Monday 20 February 2017

No 161: I have a new hero


Actually I have three. They are all women. Two are Haitian. Readers of last week’s blog will recall that I have been in Haiti for the past few days, participating in the annual ‘Swim for Haiti’ event. My new heroes are all a product of this glorious event.

First there is Naomy Grand’Pierre. Naomy is 19. She is a feisty, self-assured young lady who positively exudes good-will and charm. She also happens to be 50% of the 2016 Haitian Olympic Swimming team. Seldom does one get to meet people who can instantly fill a room with just their natural charisma. Naomy is one such lady. Watch for her as the years pass, she will be outstanding. She is the whole package: gracious, funny, intelligent, focused, hardworking. She has a certain celebrity cache in Haiti and watching her give access to her fans, without ego or reluctance, was a wonder.

Naomy was one of the 20 or so swimmers who did the 10km sea-swim (another 40 did a 1.5km event). Her usual event is the 50m freestyle sprint. Clearly a 10km swim is a very different beast, requiring a different set of muscles and a very different mind-set. A gruelling sea swim marathon requires a unique mix of pig-headed resilience and old-man stamina, both attributes that I happen to possess. She may be a race horse, but this is an event where the plodding donkey should come up trumps. Such was my confidence that I would beat her that I confess before the swim I toyed with a title for this blog being ‘I beat an Olympian’. I could not have been more wrong. She completed it over an hour faster than me, coming in at 3 hours 20min. While I struggled on, praying for death continually for the last 2 km, she skimmed through the water like a dolphin. She even found time to stop and take selfies with her waterproof camera phone. The woman is a superhero. I feel an urge to go to Tokyo in 2020 just to cheer her on.
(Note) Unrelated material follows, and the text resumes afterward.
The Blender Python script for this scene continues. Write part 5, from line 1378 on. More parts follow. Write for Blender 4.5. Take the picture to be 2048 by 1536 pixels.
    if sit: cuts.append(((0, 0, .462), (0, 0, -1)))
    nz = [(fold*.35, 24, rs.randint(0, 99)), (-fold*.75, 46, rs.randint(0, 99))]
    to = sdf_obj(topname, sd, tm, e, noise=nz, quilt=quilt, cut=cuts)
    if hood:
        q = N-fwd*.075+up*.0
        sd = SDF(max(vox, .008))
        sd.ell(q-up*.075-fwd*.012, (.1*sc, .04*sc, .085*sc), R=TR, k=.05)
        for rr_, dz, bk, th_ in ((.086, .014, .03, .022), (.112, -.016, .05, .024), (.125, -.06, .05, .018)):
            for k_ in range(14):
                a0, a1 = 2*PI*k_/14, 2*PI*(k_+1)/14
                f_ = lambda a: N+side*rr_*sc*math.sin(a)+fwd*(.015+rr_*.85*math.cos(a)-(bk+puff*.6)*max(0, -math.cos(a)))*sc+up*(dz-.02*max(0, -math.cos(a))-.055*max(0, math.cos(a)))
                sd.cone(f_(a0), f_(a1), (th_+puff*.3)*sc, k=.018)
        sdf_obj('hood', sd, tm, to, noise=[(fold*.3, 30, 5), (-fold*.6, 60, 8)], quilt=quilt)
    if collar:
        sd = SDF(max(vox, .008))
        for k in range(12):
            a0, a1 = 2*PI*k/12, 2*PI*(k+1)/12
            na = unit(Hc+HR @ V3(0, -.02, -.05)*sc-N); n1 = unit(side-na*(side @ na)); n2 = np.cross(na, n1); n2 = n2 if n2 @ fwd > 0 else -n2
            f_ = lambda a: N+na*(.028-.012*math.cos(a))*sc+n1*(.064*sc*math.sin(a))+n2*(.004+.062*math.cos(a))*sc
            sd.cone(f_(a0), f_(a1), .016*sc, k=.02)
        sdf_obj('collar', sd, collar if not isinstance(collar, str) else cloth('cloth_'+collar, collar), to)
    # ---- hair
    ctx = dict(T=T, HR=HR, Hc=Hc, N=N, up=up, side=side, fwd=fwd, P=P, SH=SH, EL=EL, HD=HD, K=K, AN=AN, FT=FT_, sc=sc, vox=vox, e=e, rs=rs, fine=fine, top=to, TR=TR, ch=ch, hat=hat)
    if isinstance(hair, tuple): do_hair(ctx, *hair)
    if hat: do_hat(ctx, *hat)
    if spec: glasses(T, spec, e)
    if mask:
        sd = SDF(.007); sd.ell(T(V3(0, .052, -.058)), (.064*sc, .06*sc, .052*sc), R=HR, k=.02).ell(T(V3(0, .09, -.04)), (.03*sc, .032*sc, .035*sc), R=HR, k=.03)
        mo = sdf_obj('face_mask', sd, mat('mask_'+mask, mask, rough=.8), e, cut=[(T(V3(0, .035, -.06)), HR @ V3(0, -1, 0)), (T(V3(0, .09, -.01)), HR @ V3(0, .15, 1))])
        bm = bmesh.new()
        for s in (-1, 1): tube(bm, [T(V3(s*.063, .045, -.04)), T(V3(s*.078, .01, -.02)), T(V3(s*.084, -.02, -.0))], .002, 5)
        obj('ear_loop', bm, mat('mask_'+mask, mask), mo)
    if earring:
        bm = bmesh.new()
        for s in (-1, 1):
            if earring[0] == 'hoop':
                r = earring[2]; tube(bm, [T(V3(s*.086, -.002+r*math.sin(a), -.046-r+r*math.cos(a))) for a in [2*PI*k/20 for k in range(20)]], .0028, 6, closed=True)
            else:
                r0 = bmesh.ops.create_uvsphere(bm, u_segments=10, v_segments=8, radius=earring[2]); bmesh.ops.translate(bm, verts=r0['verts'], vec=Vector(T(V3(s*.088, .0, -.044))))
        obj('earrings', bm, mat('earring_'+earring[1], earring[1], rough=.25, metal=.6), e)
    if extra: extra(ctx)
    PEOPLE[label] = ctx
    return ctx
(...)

My second hero is a lady called Dominique. It would be ungallant to share her age, suffice to say that in the UK she would be drawing a pension. Dominique is a classical Haitian matriarch. When she speaks, you listen. It was she who corralled many of the local sponsors to support the event. It was she who got the beaches cleaned. It was she who went swimmer-by-swimmer before we set off, speaking in Creole to each of our fishermen (each swimmer had a dedicated fisherman who canoed alongside us). She explaining crisply and clearly to the fisherman exactly what each swimmers personal preferences were with regards positioning. This might sound trivial but it was vitally important. In a sea swim there is nothing worse than finding your fisher-companion is on the wrong side of you (or is behind you!). You have to keep stopping to re-calibrate your line of sight. It saps your energy. She had observed this from last year’s event and she wasn’t going to let any of the swimmers suffer the same fate this year.

Best of all however was watching her complete the swim. She was the last one out of the water and an enthusiastic crowd welcomed her home. I swear that everyone who had completed the swim watched her in awe, unable to fully process just how she had managed to keep on going. She spent 6 hours in the water, resolutely powering on. Some young bucks joined her for her last few hundred metres, providing emotional support for those last few pulls. It was a beautiful moment as we welcomed to shore this magnificent, generous lady. I can but aspire to have her gracious attitude and glorious resilience. 

And so we come to my third hero: Shaunna Cubberley. If you read last week’s blog you will know her story. Shaunna completed the swim and raised an impressive $7k for Watering Minds, the charity programme that provides water to schools in Haiti. Her donation alone will enable over 1000 children to have a clean safe supply of water for the coming school year. This might seem strange to those of us who need only turn a tap to get hydrated, but in Haiti that luxury is simply not available. Most schools in Haiti have no water supply. It has been shown that lack of water at schools can be a key driver for truancy, and that well-hydrated children work harder and play harder. They stay at school. They get educated. They achieve better grades. Society improves. The ripples that come from putting water into a school are far reaching.

To those of you who supported Shaunna, thank you. You have made a difference.